HD double projection video installation, colour
edition of 5 + 1 AP
He doesn’t know you don’t love him is a double projection video installation that explores the relationship between drama and performance, ideology and subjectivity through the acting exercises developed by Sanford Meisner.
It was originally shown under the title Living truthfully under imaginary circumstances that also included two monitors displaying archival footage of Meisner and excerpts of Hollywood movies featuring actors trained according to his method.
Meisner’s techniques paradoxically deploy an unnatural training routine of intense repetition and observational feedback to stimulate ‘authentic’ emotion and spontaneity in performance.
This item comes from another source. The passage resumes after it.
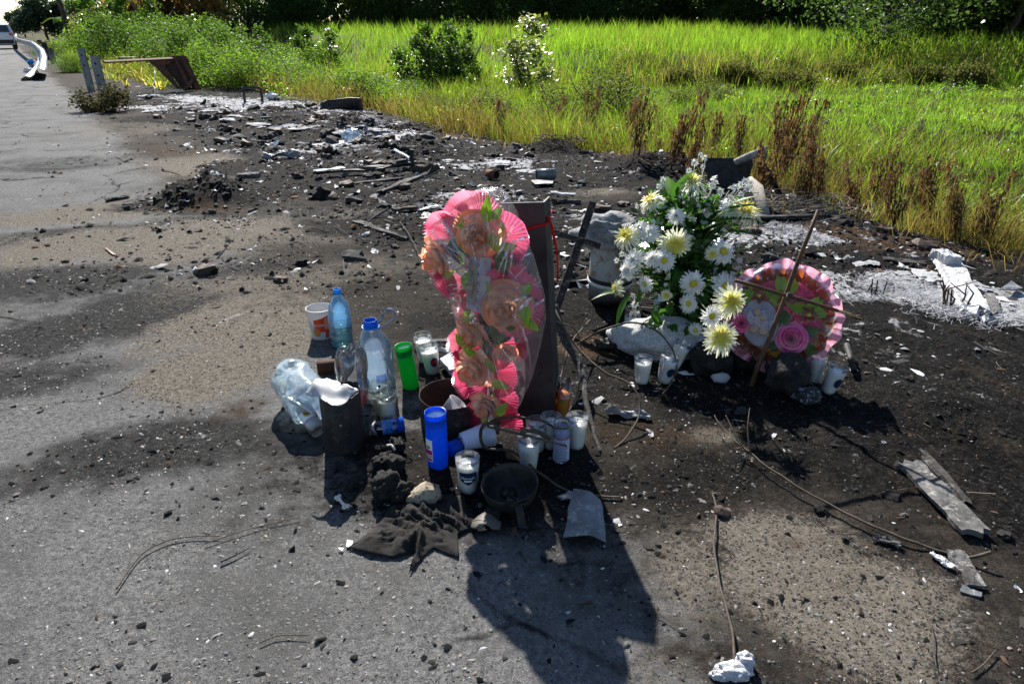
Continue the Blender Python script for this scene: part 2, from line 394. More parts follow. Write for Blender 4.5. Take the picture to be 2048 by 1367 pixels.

They remain highly influential on American cinema and drama today.
The installation interrogates the meaning of ‘emotional truthfulness’ in post-modern naturalism and its blurring of the distinction between dramatic artifice and seemingly ‘primal’, ‘human’ impulses, whilst simultaneously foregrounding the hypnotic, open-ended, and affective force of Meisner’s method.
German-born Anja Kirschner and Greek-born David Pano (both now live and work in London) have been collaborating on dense, conceptual projects, spanning multiple genres, since the mid-2000s. Using computer-generated imagery, video, and installation, the duo examines how various technologies—motion capture, currency, routinization, and others—change the ways in which we perceive the world, other people, popular culture, history, and literary tropes. The duo is particularly interested in the nature of performance, use of surrogates and actors, as well as narrative construction on the whole.